MARITIME LAW EXPERT URGES PH TO DISRUPT CHINA’S UNAUTHORIZED RESEARCH

A leading maritime law expert has called on the Philippines to adopt a more assertive stance by actively disrupting China’s unauthorized marine scientific research within the country’s waters.

Jay Batongbacal, director of the University of the Philippines’ Institute for Maritime Affairs and Law of the Sea, said in a television interview on Monday that Manila must employ lawful but firm measures to safeguard its maritime interests.

He backed recent strategies proposed by the Philippine Coast Guard to block unauthorized missions from gathering data.

“For now… what (Coast Guard) Commodore (Jay) Tarriela announced is one of the things that you can do.
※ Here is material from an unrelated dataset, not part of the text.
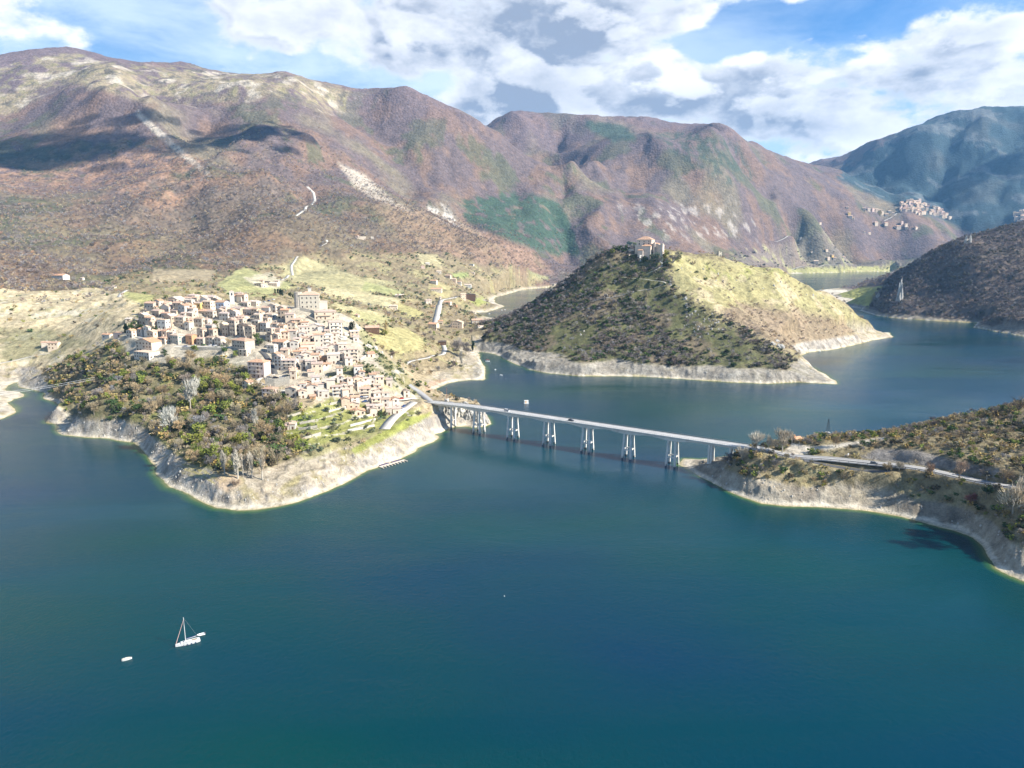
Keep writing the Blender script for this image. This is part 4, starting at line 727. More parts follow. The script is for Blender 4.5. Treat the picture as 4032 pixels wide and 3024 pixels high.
for it in H_ITEMS:
    px, py, wp, hp, wc, rc, gb = it[:7]; X, Y, Z = site(px, py, dmin=480, dmax=880); dist = math.hypot(X, Y); mpp = Y / F4 / CP * .98
    turn = R(-22) if px < 1120 else (R(16) if px > 1180 else R(2)); turn += R(rnd.uniform(-9, 9)); w_ = wp * mpp * (.92 if gb != 'hip' else .92); h_ = hp * mpp * 1.06; d_ = max(5.5, w_ * rnd.uniform(.6, .8)); d_ = min(d_, 11)
    if gb == 'x' and rnd.random() < .3: gb = 'y'
    loc = (X + math.sin(-turn) * -d_ * .3, Y + d_ * .45, Z); it.append(loc)
    o = house(loc, w_, d_, h_, turn, wc, rc, gb, pit=rnd.choice([.3, .34, .38]), label=it[11], group='houses of the hilltop village', storeys=it[10], balcony=(it[10] >= 3 and rnd.random() < .5), shut=TEAL if (wc == 'g' and rc == 4 and gb == 'hip') else None, rng=rnd, wins=14)
    o['_r'] = 0; del o['_r']
# level plinths are part of each wall (walls run 5 m into the slope)
# ------------------------------------------------------------------ houses of the valley, hamlets and far village
def place(px, py, wp, hp, wc, rc, gb, dmin, dmax, label, group, turn=None, **k):
    X, Y, Z = site(px, py, dmin=dmin, dmax=dmax); m = Y / F4; w_ = wp * m * .9; h_ = max(2.6, hp * m * 1.0)
    return house((X, Y + 2, Z), w_, min(14, max(5, w_ * .62)), h_, R(rnd.uniform(-25, 25)) if turn is None else turn, wc, rc, gb, label=label, group=group, rng=rnd, **k)
VAL = [(385,700,95,40,'w',4,'x','white two-storey house on its own mound between green fields'),(745,640,66,34,'w',0,'x','white house beside dark conifers left of the straight valley road'),(800,900,110,55,'w',2,'x','white house with orange roof at the near end of the straight road'),(868,850,60,35,'c',2,'x','cream house behind the white orange-roofed one by the straight road'),
 (1040,885,140,55,'c',4,'y','broad cream twin-gabled house in the flat between road and wooded hill'),(1240,845,120,40,'c',2,'x','cream house under the foot of the castle hill by the flat'),(1285,885,80,18,'w',4,'flat','low white shed beside the cream house under the castle hill'),(1160,588,150,45,'n',3,'flat','dark-roofed lakeside hotel above the little grassy point'),(1100,590,60,50,'w',4,'x','white wing at the left of the lakeside hotel'),
 (830,512,120,22,'w',2,'x','long low orange-roofed building halfway up the valley'),(805,437,70,33,'w',2,'x','white house with orange roof highest of the roadside hamlet'),(1058,440,55,26,'w',2,'x','small white orange-roofed house on the right of the hamlet'),(1152,472,80,25,'w',4,'x','white house above the lakeside hotel'),(1000,412,70,24,'c',0,'x','cream house in the middle of the hamlet'),(950,372,60,22,'w',2,'x','small white house near the olive rows'),
 (688,278,42,22,'p',2,'x','pink house at the foot of the tawny field'),(735,236,46,14,'w',4,'x','low white building just below the tawny field'),(850,322,60,18,'w',4,'x','low white house among trees below the tawny field'),(945,645,80,22,'c',2,'x','cream house beside the straight road'),(450,567,90,16,'w',4,'x','low white farm building left of the dark conifers'),(888,1065,90,38,'n',3,'x','dark timber hut beside the bend of the bay road'),
 (1190,248,50,14,'w',3,'flat','small dark-roofed building on the slope above the bay'),(2190,352,50,22,'w',0,'x','white house above the far bay near the castle hill'),(1205,335,30,14,'w',4,'x','tiny white house right of the olive rows'),(868,600,15,28,'w',4,'x','slim white tower house at the head of the straight road'),(1022,672,38,16,'o',2,'flat','red shed among bare trees right of the straight road'),(790,680,50,12,'w',2,'x','low red-roofed house left of the straight road'),
 (15,775,40,18,'w',2,'x','small house with red roof at the left behind the village castle'),(2005,1075,0,0,'w',0,'x','')]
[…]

Interfere with that research, prevent it from being able to acquire the data and information.”

Batongbacal cautioned that these Chinese operations are rarely purely academic, describing them instead as strategic precursors to exploiting seabed minerals and energy reserves—resources that rightfully belong to the Filipino people.
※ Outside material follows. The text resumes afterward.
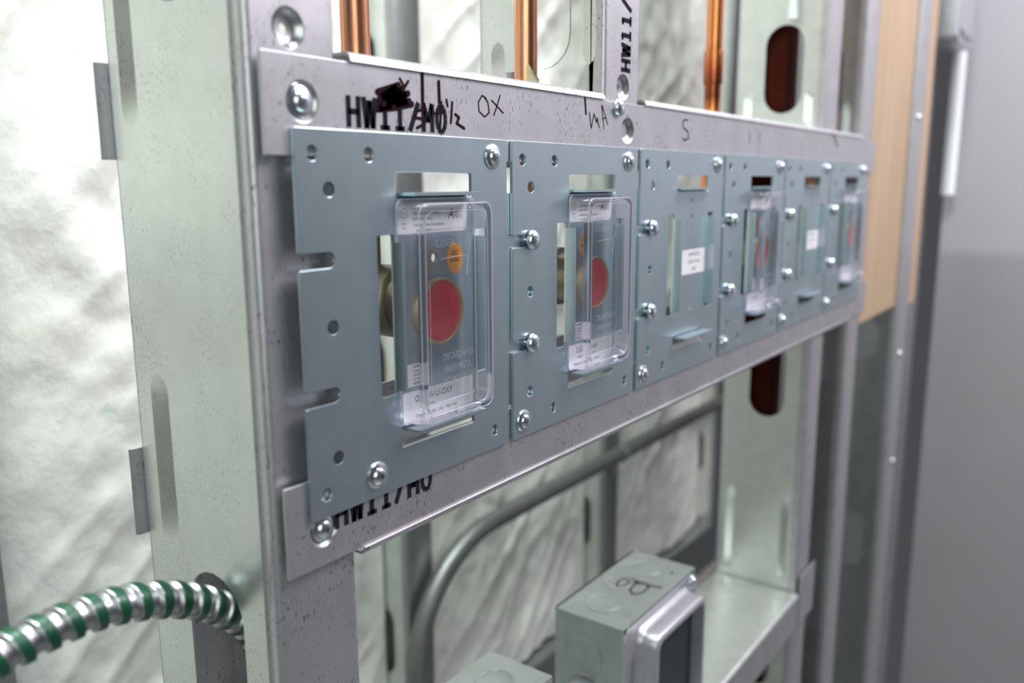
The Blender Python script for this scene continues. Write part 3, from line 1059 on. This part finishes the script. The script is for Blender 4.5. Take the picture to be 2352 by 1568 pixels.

He emphasized that such activities violate the United Nations Convention on the Law of the Sea (UNCLOS), which requires foreign states to secure explicit consent before conducting research within a nation’s Exclusive Economic Zone (EEZ).

To counter these incursions, Batongbacal proposed a two-pronged approach: operational interference and global diplomatic pressure.

“We can also bring this issue to the world court as well, the world opinion, to the world’s public opinion, because they’ve also been doing similar unilateral activities in the (economic zones) of other nations.”

He noted that China has carried out similar unilateral actions in the waters of other countries, presenting the Philippines with an opportunity to spearhead a coordinated international response.

“We have to be able to create a global consensus to keep them from continuing these types of illegal activities.”